Il n’y a de silence que de quelque chose : le silence d’une voix, le silence d’une personne, le silence d’un bruit, le silence d’un son, d’une musique. Mentionnons une autre dimension : le silence qui s’écrit. Grâce notamment à Mallarmé et à son « vierge papier que sa blancheur défend », le rôle symbolique important de la « page blanche » est connu. Messiaen travaille avec le papier à musique. On sait que la notation occidentale écrit le silence, sa durée en tout cas, et permet de semer sur des lignes parallèles de petits symboles qui sont là, veillent, ce qu’on voit encore mieux sur le matériel d’orchestre, sur les parties séparées des instruments. On pourrait distinguer alors les compositeurs qui font entendre ces silences-là (Messiaen en serait), et les autres pour qui la musique doit naître d’une continuité sonore dynamique presque continuellement audible.
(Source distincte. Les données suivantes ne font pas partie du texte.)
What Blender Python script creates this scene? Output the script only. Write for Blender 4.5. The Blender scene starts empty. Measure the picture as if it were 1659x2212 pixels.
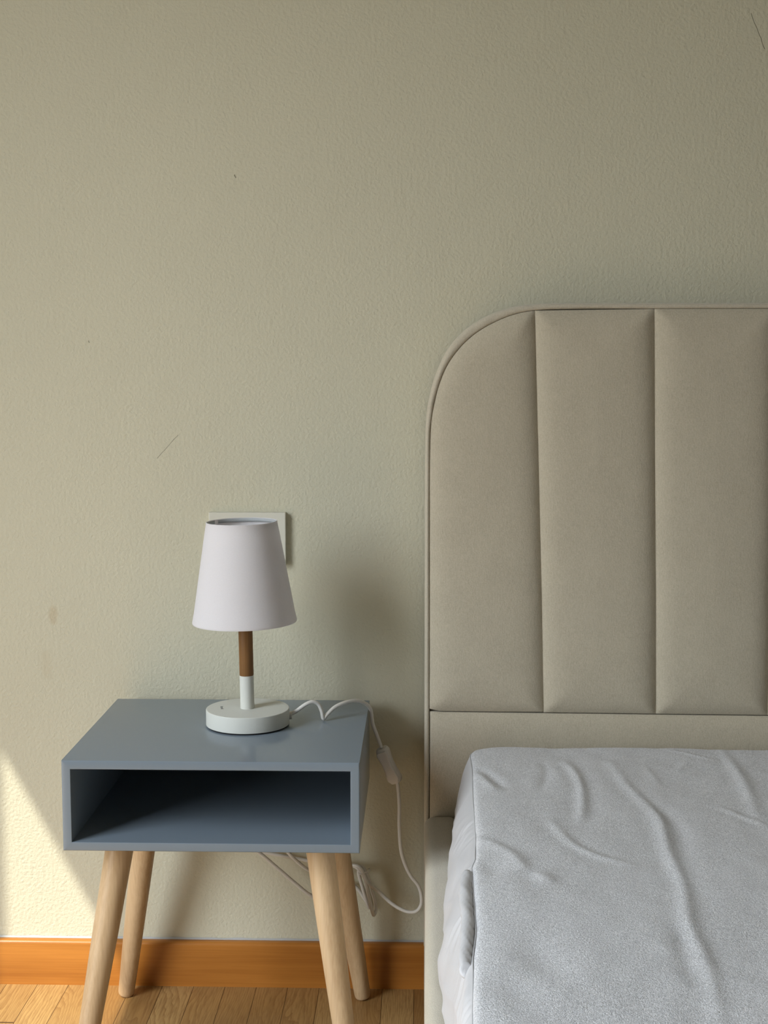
import bpy, bmesh, math, random
from mathutils import Vector, Matrix, noise
import numpy as np

random.seed(7)
S = bpy.context.scene
COL = S.collection

# ------------------------------------------------------------------ camera
CAM_H = 0.97156
cam_data = bpy.data.cameras.new('camera')
cam_data.sensor_fit = 'VERTICAL'
cam_data.sensor_height = 24.0
cam_data.lens = 24.0 * 3000.0 / 2212.0
cam_data.clip_start = 0.02
cam = bpy.data.objects.new('camera', cam_data)
COL.objects.link(cam)
cam.location = (0.0, -2.1, CAM_H)
_p, _y = math.radians(6.013), math.radians(1.6235)
_fwd = Vector((-math.sin(_y) * math.cos(_p), math.cos(_y) * math.cos(_p), -math.sin(_p)))
cam.rotation_euler = _fwd.to_track_quat('-Z', 'Y').to_euler()
S.camera = cam

# ------------------------------------------------------------------ light and exposure
SUN_STRENGTH = 5.8
SUN_COLOR = (1.0, 0.955, 0.82)
SKY_STRENGTH = 12.6
EXPOSURE = 0.0
SUN_DIR = Vector((0.539, 0.58, -1.0))

S.view_settings.view_transform = 'Standard'
S.view_settings.look = 'None'
S.view_settings.gamma = 1.0
S.view_settings.use_curve_mapping = False
S.view_settings.exposure = EXPOSURE
S.cycles.use_denoising = True
S.cycles.max_bounces = 10
S.cycles.diffuse_bounces = 8

world = bpy.data.worlds.new('sky')
S.world = world
world.use_nodes = True
wt = world.node_tree
for n in list(wt.nodes):
    wt.nodes.remove(n)
w_tc = wt.nodes.new('ShaderNodeTexCoord')
w_sep = wt.nodes.new('ShaderNodeSeparateXYZ')
w_ramp = wt.nodes.new('ShaderNodeValToRGB')
w_bg = wt.nodes.new('ShaderNodeBackground')
w_out = wt.nodes.new('ShaderNodeOutputWorld')
w_map = wt.nodes.new('ShaderNodeMapRange')
w_map.inputs['From Min'].default_value = -1.0
wt.links.new(w_tc.outputs['Generated'], w_sep.inputs[0])
wt.links.new(w_sep.outputs['Z'], w_map.inputs['Value'])
wt.links.new(w_map.outputs['Result'], w_ramp.inputs['Fac'])
els = w_ramp.color_ramp.elements
els[0].position, els[0].color = 0.48, (0.14, 0.14, 0.12, 1)
els[1].position, els[1].color = 1.0, (0.80, 0.93, 1.12, 1)
e = els.new(0.54)
e.color = (0.48, 0.51, 0.52, 1)
e = els.new(0.75)
e.color = (1.00, 1.08, 1.16, 1)
wt.links.new(w_ramp.outputs['Color'], w_bg.inputs['Color'])
w_bg.inputs['Strength'].default_value = SKY_STRENGTH
wt.links.new(w_bg.outputs['Background'], w_out.inputs['Surface'])

sun_data = bpy.data.lights.new('sun', 'SUN')
sun_data.energy = SUN_STRENGTH
sun_data.color = SUN_COLOR
sun_data.angle = math.radians(0.45)
sun = bpy.data.objects.new('sun', sun_data)
COL.objects.link(sun)
sun.location = (-4.0, -3.0, 6.0)
sun.rotation_euler = SUN_DIR.to_track_quat('-Z', 'Y').to_euler()

# the balcony door the daylight comes through, as a sampling portal for the sky
ROOM_L, ROOM_R, ROOM_F, ROOM_H = -1.60, 2.30, -4.30, 2.80
DOOR_Y0, DOOR_Y1, DOOR_H = -2.30, -1.004, 2.345
por = bpy.data.lights.new('sky_portal', 'AREA')
por.shape = 'RECTANGLE'
por.size = DOOR_H
por.size_y = DOOR_Y1 - DOOR_Y0
por.cycles.is_portal = True
pob = bpy.data.objects.new('sky_portal', por)
COL.objects.link(pob)
pob.location = (ROOM_L - 0.125, (DOOR_Y0 + DOOR_Y1) / 2, DOOR_H / 2)
pob.rotation_euler = (0, math.radians(-90), 0)


# ------------------------------------------------------------------ material helpers
class NT:
    def __init__(self, name):
        self.mat = bpy.data.materials.new(name)
        self.mat.use_nodes = True
        self.t = self.mat.node_tree
        self.bsdf = self.t.nodes['Principled BSDF']
        self.out = self.t.nodes['Material Output']
        self.tc = self.t.nodes.new('ShaderNodeTexCoord')
        self.obj = self.tc.outputs['Object']

    def n(self, kind, **kw):
        nd = self.t.nodes.new(kind)
        for k, v in kw.items():
            setattr(nd, k, v)
        return nd

    def put(self, sock, v):
        if hasattr(v, 'is_output'):
            self.t.links.new(v, sock)
        elif isinstance(v, (tuple, list)) and len(v) == 3 and len(getattr(sock, 'default_value', (0, 0, 0))) == 4:
            sock.default_value = (*v, 1.0)
        else:
            sock.default_value = v

    def math(self, op, a, b=None, c=None, clamp=False):
        nd = self.n('ShaderNodeMath', operation=op, use_clamp=clamp)
        self.put(nd.inputs[0], a)
        if b is not None:
            self.put(nd.inputs[1], b)
        if c is not None:
            self.put(nd.inputs[2], c)
        return nd.outputs[0]

    def vmath(self, op, a, b=None, out=0):
        nd = self.n('ShaderNodeVectorMath', operation=op)
        self.put(nd.inputs[0], a)
        if b is not None:
            self.put(nd.inputs[1], b)
        return nd.outputs[out]

    def mapping(self, vec, scale=(1, 1, 1), loc=(0, 0, 0), rot=(0, 0, 0)):
        nd = self.n('ShaderNodeMapping')
        self.put(nd.inputs['Vector'], vec)
        nd.inputs['Scale'].default_value = scale
        nd.inputs['Location'].default_value = loc
        nd.inputs['Rotation'].default_value = rot
        return nd.outputs[0]

    def noise(self, vec, scale, detail=2.0, rough=0.5, dist=0.0):
        nd = self.n('ShaderNodeTexNoise')
        self.put(nd.inputs['Vector'], vec)
        nd.inputs['Scale'].default_value = scale
        nd.inputs['Detail'].default_value = detail
        nd.inputs['Roughness'].default_value = rough
        nd.inputs['Distortion'].default_value = dist
        return nd.outputs['Fac']

    def ramp(self, fac, stops):
        nd = self.n('ShaderNodeValToRGB')
        self.put(nd.inputs['Fac'], fac)
        el = nd.color_ramp.elements
        for i, (p, c) in enumerate(stops):
            x = el[i] if i < 2 else el.new(p)
            x.position = p
            x.color = (*c, 1.0)
        return nd.outputs['Color']

    def rng(self, v, a, b, c=0.0, d=1.0):
        nd = self.n('ShaderNodeMapRange')
        self.put(nd.inputs[0], v)
        for i, x in enumerate((a, b, c, d)):
            nd.inputs[i + 1].default_value = x
        return nd.outputs[0]

    def mix(self, fac, a, b, mode='MIX'):
        nd = self.n('ShaderNodeMix', data_type='RGBA', blend_type=mode)
        self.put(nd.inputs['Factor'], fac)
        self.put(nd.inputs[6], a)
        self.put(nd.inputs[7], b)
        return nd.outputs[2]

    def bump(self, h, strength=1.0, dist=0.001, normal=None):
        nd = self.n('ShaderNodeBump')
        nd.inputs['Strength'].default_value = strength
        nd.inputs['Distance'].default_value = dist
        self.put(nd.inputs['Height'], h)
        if normal is not None:
            self.put(nd.inputs['Normal'], normal)
        self.t.links.new(nd.outputs[0], self.bsdf.inputs['Normal'])
        return nd.outputs[0]

    def set(self, **kw):
        names = dict(color='Base Color', rough='Roughness', spec='Specular IOR Level', metal='Metallic', sheen='Sheen Weight',
                     sheen_rough='Sheen Roughness', coat='Coat Weight')
        for k, v in kw.items():
            self.put(self.bsdf.inputs[names[k]], v)
        return self


def simple(name, color, rough=0.5, spec=0.5, bump_scale=None, bump_dist=0.0002):
    m = NT(name).set(color=color, rough=rough, spec=spec)
    if bump_scale:
        m.bump(m.noise(m.obj, bump_scale, 2), 1.0, bump_dist)
    return m.mat


def capsule(m, a, b, r, wob=0.0):
    """Soft mask along the segment a-b in the (x, z) plane of an upright surface."""
    p = m.obj
    if wob:
        nd = m.n('ShaderNodeTexNoise')
        m.put(nd.inputs['Vector'], p)
        nd.inputs['Scale'].default_value = 60
        off = m.vmath('SUBTRACT', nd.outputs['Color'], (0.5, 0.5, 0.5))
        p = m.vmath('ADD', p, m.vmath('MULTIPLY', off, (wob, 0, wob)))
    p = m.vmath('MULTIPLY', p, (1, 0, 1))
    A, B = Vector((a[0], 0, a[1])), Vector((b[0], 0, b[1]))
    d = B - A
    pa = m.vmath('SUBTRACT', p, tuple(A))
    t = m.math('DIVIDE', m.vmath('DOT_PRODUCT', pa, tuple(d), out=1), max(d.length_squared, 1e-9), clamp=True)
    q = m.n('ShaderNodeVectorMath', operation='SCALE')
    q.inputs[0].default_value = tuple(d)
    m.put(q.inputs['Scale'], t)
    dist = m.vmath('DISTANCE', pa, q.outputs[0], out=1)
    return m.rng(dist, r, r * 0.3, 0.0, 1.0)


# ------------------------------------------------------------------ materials
def wall_material(name, color, marks=False):
    m = NT(name)
    fine = m.noise(m.obj, 210, 2, 0.5)
    streak = m.noise(m.mapping(m.obj, (1, 1, 0.35), rot=(0, math.radians(12), 0)), 120, 3, 0.6)
    broad = m.noise(m.obj, 14, 2)
    patch = m.noise(m.obj, 3.0, 2)
    h = m.math('ADD', fine, m.math('MULTIPLY', streak, m.rng(patch, 0.4, 0.65, 0.1, 0.5)))
    h = m.math('ADD', h, m.math('MULTIPLY', broad, 0.8))
    col = m.mix(m.rng(m.noise(m.obj, 1.7, 3), 0.3, 0.7), tuple(c * 0.975 for c in color), tuple(c * 1.02 for c in color))
    if marks:
        dark = tuple(c * 0.55 for c in color)
        for a, b, r, f, wob in (((-0.2815, 1.2535), (-0.280, 1.2505), 0.0012, 0.8, 0.0),
                                ((-0.5055, 1.0085), (-0.505, 1.0070), 0.0011, 0.7, 0.0),
                                ((0.4752, 1.4807), (0.4967, 1.4315), 0.0009, 0.6, 0.003),
                                ((-0.4045, 0.8314), (-0.3721, 0.8667), 0.0006, 0.45, 0.002)):
            mk = m.math('MULTIPLY', capsule(m, a, b, r, wob), f)
            col = m.mix(mk, col, dark)
            h = m.math('SUBTRACT', h, mk)
        stain = m.math('MULTIPLY', capsule(m, (-0.570, 0.597), (-0.571, 0.580), 0.008, 0.012), 0.28)
        col = m.mix(stain, col, (0.40, 0.27, 0.12))
        stain = m.math('MULTIPLY', capsule(m, (-0.585, 0.525), (-0.582, 0.495), 0.012, 0.015), 0.10)
        col = m.mix(stain, col, (0.40, 0.27, 0.12))
    m.set(color=col, rough=0.75, spec=0.25)
    m.bump(h, 1.0, 0.0011)
    return m.mat


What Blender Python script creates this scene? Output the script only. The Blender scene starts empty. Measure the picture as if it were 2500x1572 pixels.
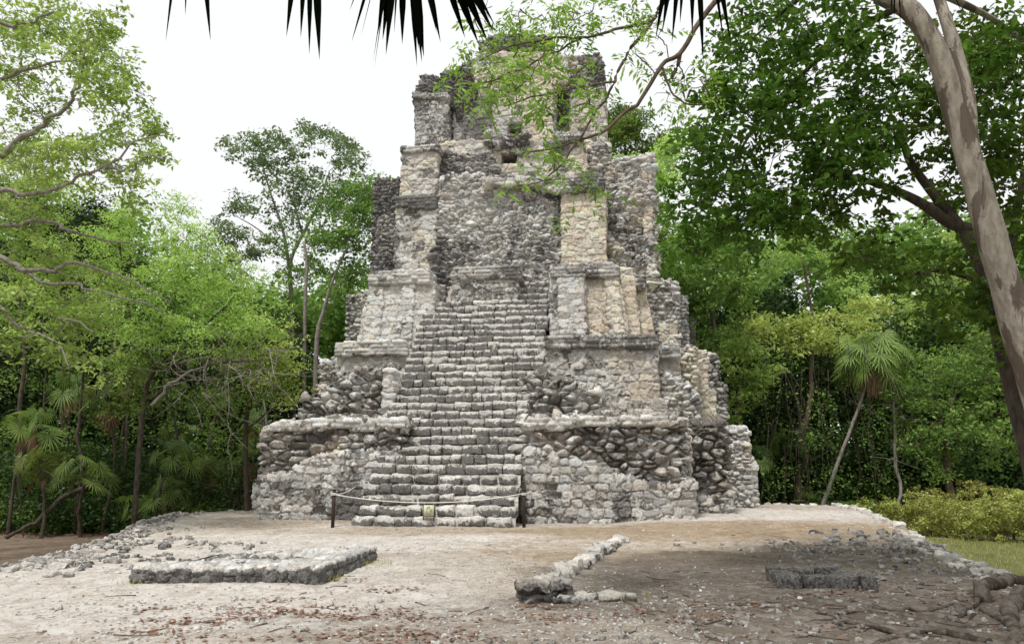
import bpy, math, random
import numpy as np

# ------------------------------------------------------------------ camera, world, sun, exposure
F = 1800.0; PITCH = math.atan(337 / F); EYE = 1.6
cp, sp = math.cos(PITCH), math.sin(PITCH)
scene = bpy.context.scene
cam_d = bpy.data.cameras.new("camera"); cam = bpy.data.objects.new("camera", cam_d)
scene.collection.objects.link(cam); scene.camera = cam
cam_d.sensor_width = 36; cam_d.lens = 36 * F / 2500
cam_d.clip_start = 0.05; cam_d.clip_end = 2000
cam.location = (0, 0, EYE); cam.rotation_euler = (math.pi / 2 + PITCH, 0, 0)

world = bpy.data.worlds.new("World"); scene.world = world; world.use_nodes = True
nt = world.node_tree; nt.nodes.clear()
SUN_EL, SUN_AZ = math.radians(64), math.radians(208)      # azimuth measured clockwise from +Y
o_ = nt.nodes.new("ShaderNodeOutputWorld"); bg = nt.nodes.new("ShaderNodeBackground")
sk = nt.nodes.new("ShaderNodeTexSky"); sk.sky_type = 'NISHITA'; sk.sun_disc = False
sk.sun_elevation = SUN_EL; sk.sun_rotation = SUN_AZ; sk.dust_density = 4; sk.air_density = 1.0
mixs = nt.nodes.new("ShaderNodeMix"); mixs.data_type = 'RGBA'
tc = nt.nodes.new("ShaderNodeTexCoord"); nz = nt.nodes.new("ShaderNodeTexNoise"); nz.inputs['Scale'].default_value = 1.6
nz.inputs['Detail'].default_value = 4
mr = nt.nodes.new("ShaderNodeMapRange"); mr.inputs[1].default_value = .3; mr.inputs[2].default_value = .5
mr.inputs[3].default_value = .90; mr.inputs[4].default_value = 1.0
nt.links.new(tc.outputs['Generated'], nz.inputs['Vector']); nt.links.new(nz.outputs[0], mr.inputs[0])
nt.links.new(mr.outputs[0], mixs.inputs[0]); nt.links.new(sk.outputs[0], mixs.inputs[6])
mixs.inputs[7].default_value = (7.5, 7.6, 7.7, 1)
nt.links.new(mixs.outputs[2], bg.inputs[0]); bg.inputs[1].default_value = 0.1
nt.links.new(bg.outputs[0], o_.inputs[0])

sd = bpy.data.lights.new("sun", 'SUN'); so = bpy.data.objects.new("sun", sd); scene.collection.objects.link(so)
sd.energy = 2.3; sd.angle = math.radians(9); sd.color = (1, .98, .945)
so.rotation_euler = (math.pi / 2 - SUN_EL, 0, math.pi - SUN_AZ + 0)
# direction check: sun stands at azimuth SUN_AZ; lamp -Z must point away from it
_d = np.array([math.sin(SUN_AZ) * math.cos(SUN_EL), math.cos(SUN_AZ) * math.cos(SUN_EL), math.sin(SUN_EL)])
from mathutils import Vector
so.rotation_euler = Vector(tuple(_d)).to_track_quat('Z', 'Y').to_euler()
vs = scene.view_settings; vs.view_transform = 'Standard'; vs.look = 'None'; vs.exposure = 0.4; vs.gamma = 1
scene.cycles.max_bounces = 6; scene.cycles.diffuse_bounces = 4; scene.cycles.transmission_bounces = 3
scene.cycles.glossy_bounces = 2
try: scene.cycles.use_denoising = True
except Exception: pass

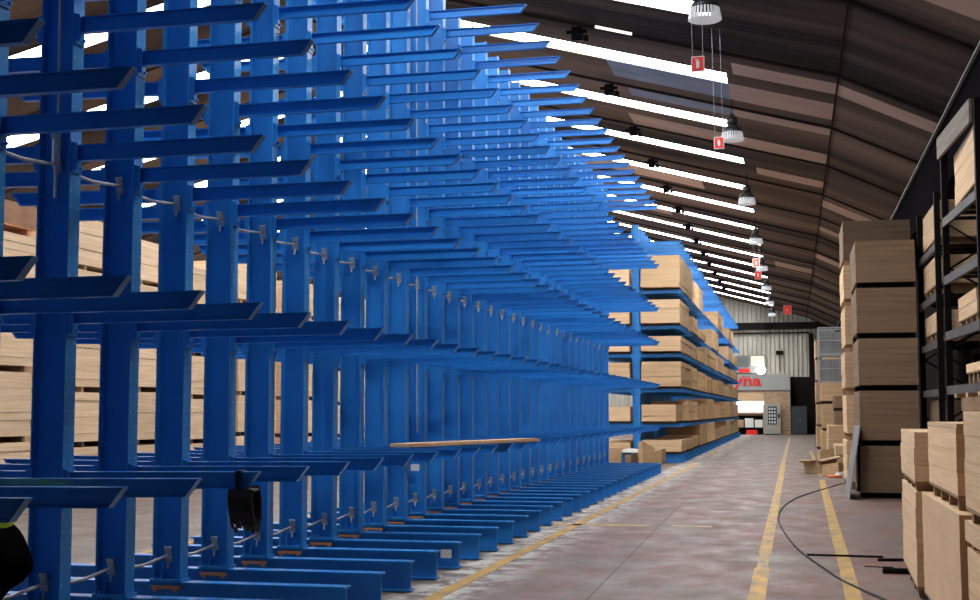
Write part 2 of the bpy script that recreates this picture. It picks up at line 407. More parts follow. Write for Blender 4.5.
def rack(label, ylist, rods, both):
    root = empty('cantilever_rack', (XC, ylist[0], 0), label, 'rack')
    oy = ylist[0]
    cand = []
    for i, y in enumerate(ylist):
        col = inst('column', COL, root, (0, y-oy, 0))
        ft = inst('foot_plate', FOOT, col, (0,0,0))
        st = inst('packing_strip', STRIP, col, (0,0,0)); st['label'] = 'orange primed packing strip'
        if rods:
            for z in (.50, 3.44):
                bk = inst('brace_bracket', BRK, col, (random.uniform(-.02,.02), 0, z)); bk['label'] = 'galvanised brace bracket'
        inst('base_beam', BASE, root, (0, y-oy, 0))
        for li, z in enumerate(LV):
            vis = in_view((XT, y, z)) or in_view(((XT+XB)/2, y, z))
            cand.append((0 if vis else 1, y, z, 1))
            if both: cand.append((2, y, z, -1))
    cand.sort(key=lambda t: t[:2])
    rest = MB()
    for n, (v, y, z, s) in enumerate(cand):
        if n < 100: inst('arm', ARM, root, (0, y-oy, z)) if s > 0 else None
        else: arm_geo(rest, 0, y-oy, z, s)
    o = rest.build('arm', M['blue_arm'], root); o['kind'] = 'stuff'; o['label'] = 'remaining arms farther along and on the back side'
    if rods:
        for i, (ya, yb) in enumerate(zip(ylist[:-1], ylist[1:])):
            for z in (.50, 3.44):
                g = MB(); g.tube([(0, ya-oy+.01, z-.02), (0.0, (ya+yb)/2-oy, z-.028), (0, yb-oy-.06, z+.005)], .013, 8)
                r = g.build('tie_rod', M['galv'], root, smooth=True); r['label'] = 'galvanised horizontal tie rod'
    return root
YS = [5.85 - .95 + .95*i for i in range(35)]
R1 = rack('empty blue steel cantilever rack filling the left side, rows of bare arms', YS, True, True)
YS2 = [45.2 + .955*i for i in range(51)]
R2 = rack('loaded blue cantilever rack standing beyond the empty one, arms carrying board bundles', YS2, False, True)
# vertical threaded rods and turnbuckle on two columns
for y, z0, z1 in ((8.62+.0, 3.5, 7.8), (18.1, 1.4, 7.6)):
    g = MB(); g.tube([(.03, y-YS[0], z0), (.0, y-YS[0]-.02, z1)], .011, 6); r = g.build('brace_rod', M['galv'], R1); r['label'] = 'pale upright brace rod'
g = MB(); g.tube([(.03, 8.60-YS[0], 3.42), (.028, 8.6-YS[0], 3.62)], .03, 8); g.box(.0,.06,8.57-YS[0],8.60-YS[0],3.62,3.80); g.tube([(.03,8.6-YS[0],3.2),(.03,8.6-YS[0],3.42)], .012, 8)
r = g.build('turnbuckle', M['galv'], R1)

# ---------------------------------------------------------------- bundles of boards
def bundle(x0, x1, y0, y1, z0, z1, label, group=None, m='board', sp=0.1, along='x', nb=3, jit=0.006, rz=0, cat='board bundle', name='board_bundle', bm='pallet', layers=None, origin=None, pallet=False):
    cx, cy = ((x0+x1)/2, (y0+y1)/2)
    t = empty(name, (cx, cy, z0), label, cat, group, rz)
    hx, hy = (x1-x0)/2, (y1-y0)/2
    g = MB(); zz = sp; top = z1-z0; n = layers or max(1, int((top-sp)/.14)); rs = random.Random(hash((round(x0,2), round(y0,2), round(z0,2))) & 0xffff)
    for i in range(n):
        h = (top-sp)/n; dx, dy = rs.uniform(-jit,jit), rs.uniform(-jit,jit)
        g.box(-hx+dx, hx+dx, -hy+dy, hy+dy, zz, zz+h-.002); zz += h
    g.build('sheets', M[m], t, bevel=0)
    if sp > 0:
        for k in range(nb):
            f = .08+(.84)*k/(nb-1) if nb > 1 else .5
            q = MB()
            if along == 'x': yc = -hy+f*2*hy; q.box(-hx+.02, hx-.02, yc-.045, yc+.045, 0.0, sp-.002 - (.02 if pallet else 0))
            else: xc = -hx+f*2*hx; q.box(xc-.045, xc+.045, -hy+.02, hy-.02, 0.0, sp-.002 - (.02 if pallet else 0))
            q.build('bearer', M[bm], t)
        if pallet:
            q = MB(); q.box(-hx, hx, -hy, hy, sp-.022, sp-.003); q.build('deck_board', M[bm], t)
    return t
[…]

Décidément, le mot silence revêt bien des sens distincts dans la musique.
Michel Chion
Extrait d’Accents n° 34 – janvier-mars 2007

Photo © Nicolas Havette


1- Cité in Olivier Messiaen par Harry Halbreicht, p. 70.
2- Michel Chion, Le Promeneur écoutant.
3- L’Évangile selon Matthieu écrit d’ailleurs : « une voix, la voix de quelqu’un », sans préciser qui parle.
4- Le thème du silence de Dieu est très important dans la littérature romantique, notamment allemande (Jean‑Paul Richter), et française.